Si la réduction du capital n’a donné lieu à aucune répartition au profit des associés/actionnaires – il est possible que les statuts de l’entreprise prévoient de procéder à l’affectation des bénéfices aux réserves statutaires –, il n’y a aucune imposition.

Une opération à risques ?

« Une opération de réduction de capital non motivée par des pertes présente un risque de sanctions d’abus de droit lorsqu’elle est fictive et effectuée dans un but exclusivement fiscal, met en garde Francis Brune. En revanche, le mini-abus de droit est écarté car il n’est pas applicable à l’impôt société. »

Les associés de SEL doivent aussi se montrer attentifs à la notion d’acte anormal de gestion, acte par lequel la société décide de s’appauvrir à des fins étrangères à son intérêt. « Ils doivent vérifier que l’opération est conforme à l’intérêt social et que le risque généré par cette opération n’est pas excessif », reprend Patrick Gourmelen, directeur des engagements Interfimo.

La décision de réduire le capital social peut aussi être constitutive d’un abus de majorité, telle une décision prise contrairement à l’intérêt social dans le seul intérêt des majoritaires et au détriment des minoritaires. « Il faut ici vérifier que l’opération n’est pas de nature à priver d’autres associés de leurs droits », recommande-t-il. Dans le cas contraire, « elle pourra être annulée et la responsabilité civile et pénale de la banque, qui a donné un accord de financement à la SEL pour le rachat des parts, pourra être engagée », précise-t-il. Il convient encore une fois d’anticiper ce risque en s’assurant notamment que la réduction de capital n’aboutisse pas à l’éviction d’associés minoritaires.

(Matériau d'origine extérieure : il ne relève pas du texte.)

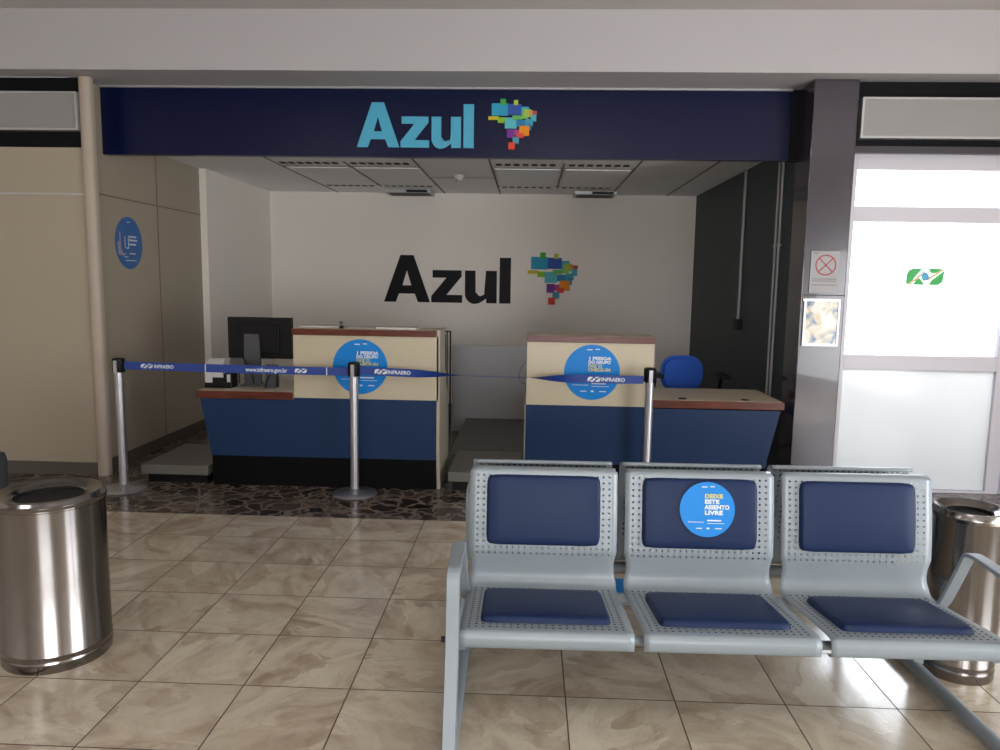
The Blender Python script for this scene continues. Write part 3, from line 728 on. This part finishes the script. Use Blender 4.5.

Enfin, l’opération de réduction de capital peut comporter un certain risque pour les créanciers dès lors que le capital social est le gage de ces derniers. Il convient donc d’anticiper toutes ces problématiques dès le démarrage du projet, y compris auprès de la banque, de vérifier sur le plan juridique les conditions de validité de cette opération et de caractériser sur le plan fiscal le caractère normal de cette réduction de capital. Et ce, avec l’aide de conseils spécialisés et qualifiés dans le domaine des professions libérales.